Saved entries:

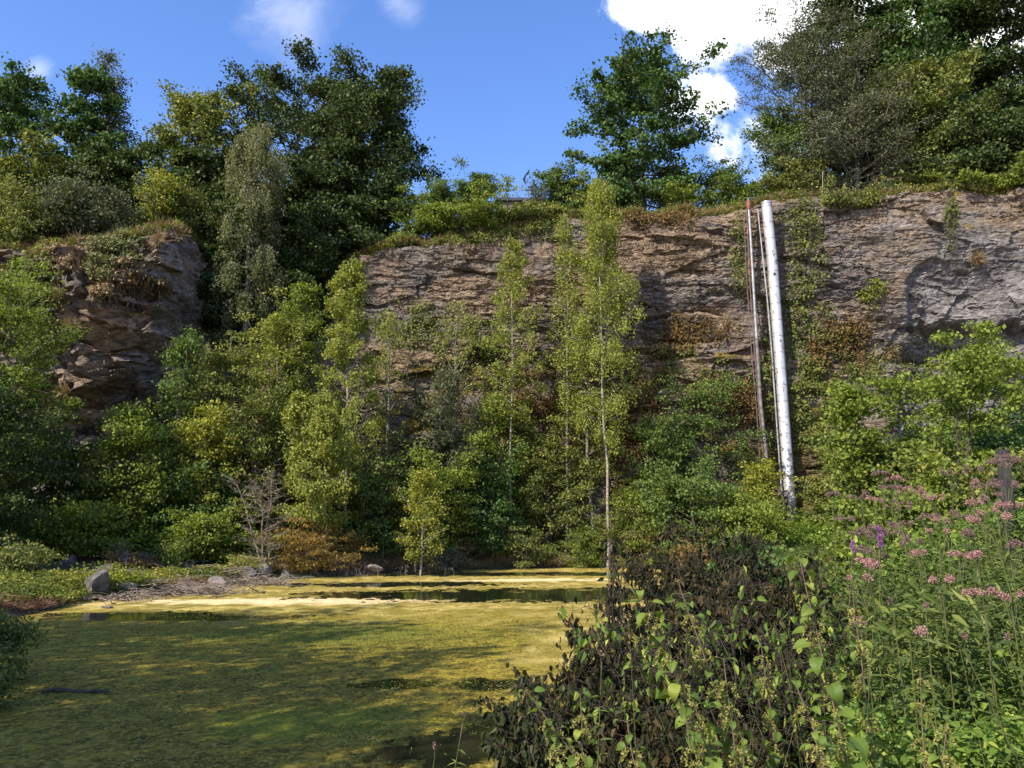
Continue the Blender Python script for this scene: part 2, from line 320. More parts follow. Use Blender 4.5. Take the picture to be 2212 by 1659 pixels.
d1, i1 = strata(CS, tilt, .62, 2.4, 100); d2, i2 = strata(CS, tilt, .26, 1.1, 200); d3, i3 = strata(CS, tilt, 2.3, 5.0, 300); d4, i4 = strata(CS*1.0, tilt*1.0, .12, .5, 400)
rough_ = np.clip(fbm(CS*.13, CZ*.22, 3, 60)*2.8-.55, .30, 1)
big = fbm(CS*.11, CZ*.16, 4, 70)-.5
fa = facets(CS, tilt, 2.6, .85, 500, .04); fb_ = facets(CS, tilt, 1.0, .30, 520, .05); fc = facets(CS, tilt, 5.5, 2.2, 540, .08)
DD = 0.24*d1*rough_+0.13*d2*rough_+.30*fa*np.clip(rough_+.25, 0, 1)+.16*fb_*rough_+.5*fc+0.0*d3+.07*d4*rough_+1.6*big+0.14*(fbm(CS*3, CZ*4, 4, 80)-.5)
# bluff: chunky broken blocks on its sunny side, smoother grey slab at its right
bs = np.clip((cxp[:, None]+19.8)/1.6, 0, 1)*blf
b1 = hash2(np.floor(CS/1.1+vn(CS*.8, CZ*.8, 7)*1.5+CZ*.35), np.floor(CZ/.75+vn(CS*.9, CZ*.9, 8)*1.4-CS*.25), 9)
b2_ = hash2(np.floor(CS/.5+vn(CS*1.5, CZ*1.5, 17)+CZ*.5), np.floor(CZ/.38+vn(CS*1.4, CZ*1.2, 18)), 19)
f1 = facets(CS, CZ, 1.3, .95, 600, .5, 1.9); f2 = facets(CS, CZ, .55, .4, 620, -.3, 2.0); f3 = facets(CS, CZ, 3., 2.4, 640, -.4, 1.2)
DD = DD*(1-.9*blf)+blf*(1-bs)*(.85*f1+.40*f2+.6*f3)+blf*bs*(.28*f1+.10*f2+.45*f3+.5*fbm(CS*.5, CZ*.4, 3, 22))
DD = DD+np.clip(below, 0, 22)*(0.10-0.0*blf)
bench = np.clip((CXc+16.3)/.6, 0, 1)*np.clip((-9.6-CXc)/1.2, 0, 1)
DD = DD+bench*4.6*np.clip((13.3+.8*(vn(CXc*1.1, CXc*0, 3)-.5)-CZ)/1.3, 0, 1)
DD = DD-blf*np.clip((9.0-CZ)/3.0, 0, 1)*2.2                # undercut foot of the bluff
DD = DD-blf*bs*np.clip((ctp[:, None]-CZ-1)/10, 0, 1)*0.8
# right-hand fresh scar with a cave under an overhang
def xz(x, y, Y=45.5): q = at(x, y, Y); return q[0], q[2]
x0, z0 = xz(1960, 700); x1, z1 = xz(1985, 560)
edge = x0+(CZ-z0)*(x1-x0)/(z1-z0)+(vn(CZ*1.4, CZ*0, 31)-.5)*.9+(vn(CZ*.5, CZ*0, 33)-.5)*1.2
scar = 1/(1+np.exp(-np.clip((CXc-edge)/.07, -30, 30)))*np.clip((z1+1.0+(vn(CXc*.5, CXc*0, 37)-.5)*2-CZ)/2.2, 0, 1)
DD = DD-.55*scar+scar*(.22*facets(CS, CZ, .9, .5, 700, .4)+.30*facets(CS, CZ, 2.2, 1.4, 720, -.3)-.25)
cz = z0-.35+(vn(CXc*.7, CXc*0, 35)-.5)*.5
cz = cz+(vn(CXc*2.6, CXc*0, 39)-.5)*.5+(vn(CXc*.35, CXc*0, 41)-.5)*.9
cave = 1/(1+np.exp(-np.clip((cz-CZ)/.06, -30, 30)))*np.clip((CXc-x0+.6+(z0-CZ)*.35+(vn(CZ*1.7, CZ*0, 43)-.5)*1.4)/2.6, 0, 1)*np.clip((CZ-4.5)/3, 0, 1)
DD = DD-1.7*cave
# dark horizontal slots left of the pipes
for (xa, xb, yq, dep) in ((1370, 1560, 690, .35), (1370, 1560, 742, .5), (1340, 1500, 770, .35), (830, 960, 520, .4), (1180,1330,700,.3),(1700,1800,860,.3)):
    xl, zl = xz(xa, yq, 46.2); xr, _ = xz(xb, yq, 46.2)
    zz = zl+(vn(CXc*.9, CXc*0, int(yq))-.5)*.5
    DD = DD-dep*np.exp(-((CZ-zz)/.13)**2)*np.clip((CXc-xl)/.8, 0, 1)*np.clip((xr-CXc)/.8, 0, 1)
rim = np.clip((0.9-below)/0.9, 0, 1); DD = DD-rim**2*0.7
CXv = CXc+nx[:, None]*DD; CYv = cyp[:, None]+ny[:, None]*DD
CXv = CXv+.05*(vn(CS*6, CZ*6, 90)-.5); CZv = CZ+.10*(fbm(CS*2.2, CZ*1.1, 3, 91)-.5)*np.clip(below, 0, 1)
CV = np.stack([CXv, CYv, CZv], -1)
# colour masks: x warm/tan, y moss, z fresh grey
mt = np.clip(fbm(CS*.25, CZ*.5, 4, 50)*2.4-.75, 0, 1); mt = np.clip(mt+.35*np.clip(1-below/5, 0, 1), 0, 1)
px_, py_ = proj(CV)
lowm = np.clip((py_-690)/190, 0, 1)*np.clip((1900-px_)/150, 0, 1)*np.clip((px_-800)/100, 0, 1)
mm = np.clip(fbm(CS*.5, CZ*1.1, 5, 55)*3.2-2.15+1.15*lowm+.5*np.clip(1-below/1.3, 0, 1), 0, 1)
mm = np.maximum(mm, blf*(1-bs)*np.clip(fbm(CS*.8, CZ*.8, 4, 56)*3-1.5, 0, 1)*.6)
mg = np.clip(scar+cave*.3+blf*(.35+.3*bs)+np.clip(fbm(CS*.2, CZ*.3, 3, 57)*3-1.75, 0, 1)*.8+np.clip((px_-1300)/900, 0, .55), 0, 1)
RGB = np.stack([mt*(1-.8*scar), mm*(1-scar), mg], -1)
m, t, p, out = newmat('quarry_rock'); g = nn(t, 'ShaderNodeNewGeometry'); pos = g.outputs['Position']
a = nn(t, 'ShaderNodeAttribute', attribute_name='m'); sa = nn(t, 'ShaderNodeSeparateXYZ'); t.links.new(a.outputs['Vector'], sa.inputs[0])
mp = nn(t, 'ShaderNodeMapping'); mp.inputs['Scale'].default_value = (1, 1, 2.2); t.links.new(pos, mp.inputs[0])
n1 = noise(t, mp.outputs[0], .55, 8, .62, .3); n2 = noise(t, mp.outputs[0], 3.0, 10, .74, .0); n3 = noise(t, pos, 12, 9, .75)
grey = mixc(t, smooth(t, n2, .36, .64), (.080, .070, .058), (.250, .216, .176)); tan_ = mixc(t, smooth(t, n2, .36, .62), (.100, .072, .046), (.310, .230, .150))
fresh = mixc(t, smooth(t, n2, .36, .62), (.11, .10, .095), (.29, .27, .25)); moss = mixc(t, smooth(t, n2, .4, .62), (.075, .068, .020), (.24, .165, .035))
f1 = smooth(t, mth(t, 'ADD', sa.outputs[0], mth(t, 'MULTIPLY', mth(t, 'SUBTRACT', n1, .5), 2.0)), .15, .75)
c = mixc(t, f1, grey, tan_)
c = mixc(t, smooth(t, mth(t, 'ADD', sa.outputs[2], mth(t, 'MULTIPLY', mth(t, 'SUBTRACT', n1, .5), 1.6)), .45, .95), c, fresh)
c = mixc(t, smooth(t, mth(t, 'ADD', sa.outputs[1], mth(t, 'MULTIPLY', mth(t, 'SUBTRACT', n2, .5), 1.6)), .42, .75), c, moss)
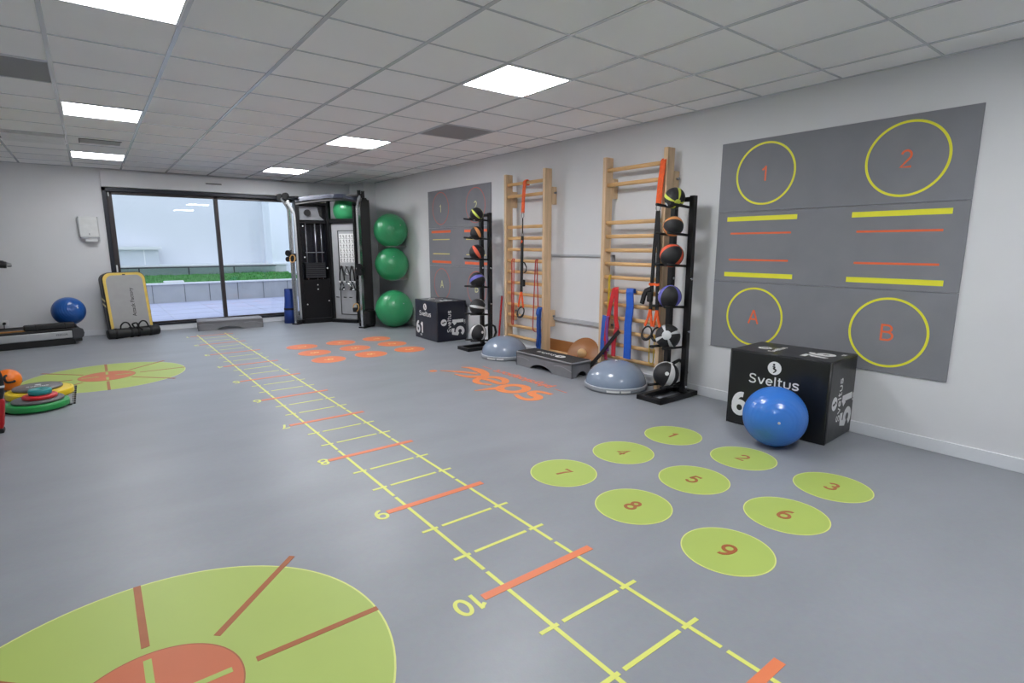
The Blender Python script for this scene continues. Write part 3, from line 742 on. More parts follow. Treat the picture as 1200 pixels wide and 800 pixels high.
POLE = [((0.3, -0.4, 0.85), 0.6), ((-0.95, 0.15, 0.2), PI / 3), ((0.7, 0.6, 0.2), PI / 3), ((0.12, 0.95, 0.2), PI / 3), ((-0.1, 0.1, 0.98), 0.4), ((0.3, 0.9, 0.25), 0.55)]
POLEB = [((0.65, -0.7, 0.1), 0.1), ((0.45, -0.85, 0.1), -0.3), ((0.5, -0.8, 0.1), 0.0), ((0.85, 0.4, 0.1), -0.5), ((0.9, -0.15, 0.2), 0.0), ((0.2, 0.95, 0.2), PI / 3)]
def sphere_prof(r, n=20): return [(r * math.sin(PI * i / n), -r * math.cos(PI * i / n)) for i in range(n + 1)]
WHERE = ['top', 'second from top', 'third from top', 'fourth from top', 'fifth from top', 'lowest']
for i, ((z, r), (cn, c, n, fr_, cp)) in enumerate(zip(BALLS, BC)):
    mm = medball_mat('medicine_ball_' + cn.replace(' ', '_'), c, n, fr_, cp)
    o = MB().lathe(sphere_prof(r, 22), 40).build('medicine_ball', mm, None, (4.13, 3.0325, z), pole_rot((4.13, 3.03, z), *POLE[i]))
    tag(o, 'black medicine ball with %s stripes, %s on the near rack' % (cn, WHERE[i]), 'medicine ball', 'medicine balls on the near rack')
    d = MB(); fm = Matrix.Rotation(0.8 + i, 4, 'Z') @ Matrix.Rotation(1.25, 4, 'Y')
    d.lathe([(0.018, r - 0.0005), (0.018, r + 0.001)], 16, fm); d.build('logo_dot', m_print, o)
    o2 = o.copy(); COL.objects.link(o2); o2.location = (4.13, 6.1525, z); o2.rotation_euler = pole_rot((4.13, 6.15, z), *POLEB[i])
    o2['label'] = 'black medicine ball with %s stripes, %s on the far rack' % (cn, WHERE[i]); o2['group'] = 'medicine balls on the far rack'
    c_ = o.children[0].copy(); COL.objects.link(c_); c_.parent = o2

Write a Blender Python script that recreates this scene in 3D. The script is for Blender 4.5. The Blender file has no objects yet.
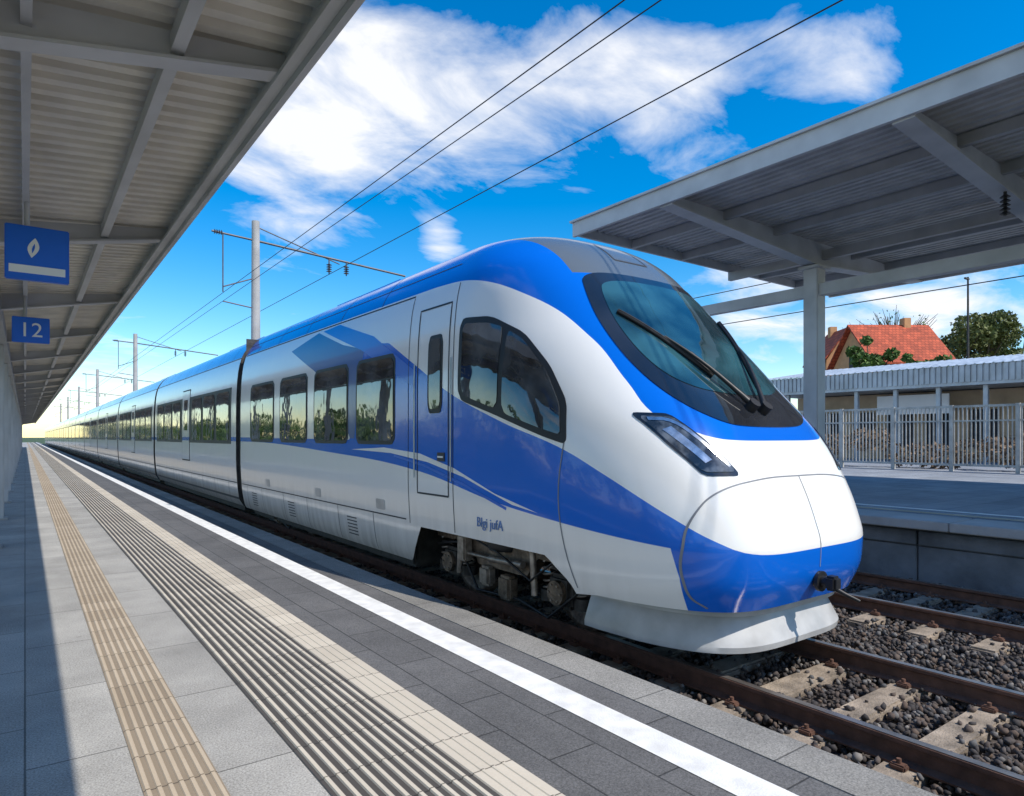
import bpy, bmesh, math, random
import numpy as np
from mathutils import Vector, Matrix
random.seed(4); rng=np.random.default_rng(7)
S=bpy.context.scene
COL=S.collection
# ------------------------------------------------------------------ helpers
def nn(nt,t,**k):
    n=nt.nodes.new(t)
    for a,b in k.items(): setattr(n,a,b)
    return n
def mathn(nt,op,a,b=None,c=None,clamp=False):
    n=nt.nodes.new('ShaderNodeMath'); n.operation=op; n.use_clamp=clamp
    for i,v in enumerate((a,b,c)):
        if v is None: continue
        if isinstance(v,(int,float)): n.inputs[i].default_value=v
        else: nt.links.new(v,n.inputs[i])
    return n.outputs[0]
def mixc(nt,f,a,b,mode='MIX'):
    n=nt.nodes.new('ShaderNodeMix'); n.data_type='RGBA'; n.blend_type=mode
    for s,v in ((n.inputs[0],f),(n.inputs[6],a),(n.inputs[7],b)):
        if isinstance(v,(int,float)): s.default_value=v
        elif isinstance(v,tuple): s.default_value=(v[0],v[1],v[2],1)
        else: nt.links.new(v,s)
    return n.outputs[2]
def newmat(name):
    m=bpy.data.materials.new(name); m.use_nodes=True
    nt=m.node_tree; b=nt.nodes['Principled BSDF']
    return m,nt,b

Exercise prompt
Every line from the one containing "Write a Blender" through the last line of the data is to be retyped exactly, with nothing added and no pictures included.

Exercise result
Write a Blender Python script that recreates this scene in 3D. The script is for Blender 4.5. The Blender file has no objects yet.
import bpy, bmesh, math, random
import numpy as np
from mathutils import Vector, Matrix
random.seed(4); rng=np.random.default_rng(7)
S=bpy.context.scene
COL=S.collection
# ------------------------------------------------------------------ helpers
def nn(nt,t,**k):
    n=nt.nodes.new(t)
    for a,b in k.items(): setattr(n,a,b)
    return n
def mathn(nt,op,a,b=None,c=None,clamp=False):
    n=nt.nodes.new('ShaderNodeMath'); n.operation=op; n.use_clamp=clamp
    for i,v in enumerate((a,b,c)):
        if v is None: continue
        if isinstance(v,(int,float)): n.inputs[i].default_value=v
        else: nt.links.new(v,n.inputs[i])
    return n.outputs[0]
def mixc(nt,f,a,b,mode='MIX'):
    n=nt.nodes.new('ShaderNodeMix'); n.data_type='RGBA'; n.blend_type=mode
    for s,v in ((n.inputs[0],f),(n.inputs[6],a),(n.inputs[7],b)):
        if isinstance(v,(int,float)): s.default_value=v
        elif isinstance(v,tuple): s.default_value=(v[0],v[1],v[2],1)
        else: nt.links.new(v,s)
    return n.outputs[2]
def newmat(name):
    m=bpy.data.materials.new(name); m.use_nodes=True
    nt=m.node_tree; b=nt.nodes['Principled BSDF']
    return m,nt,b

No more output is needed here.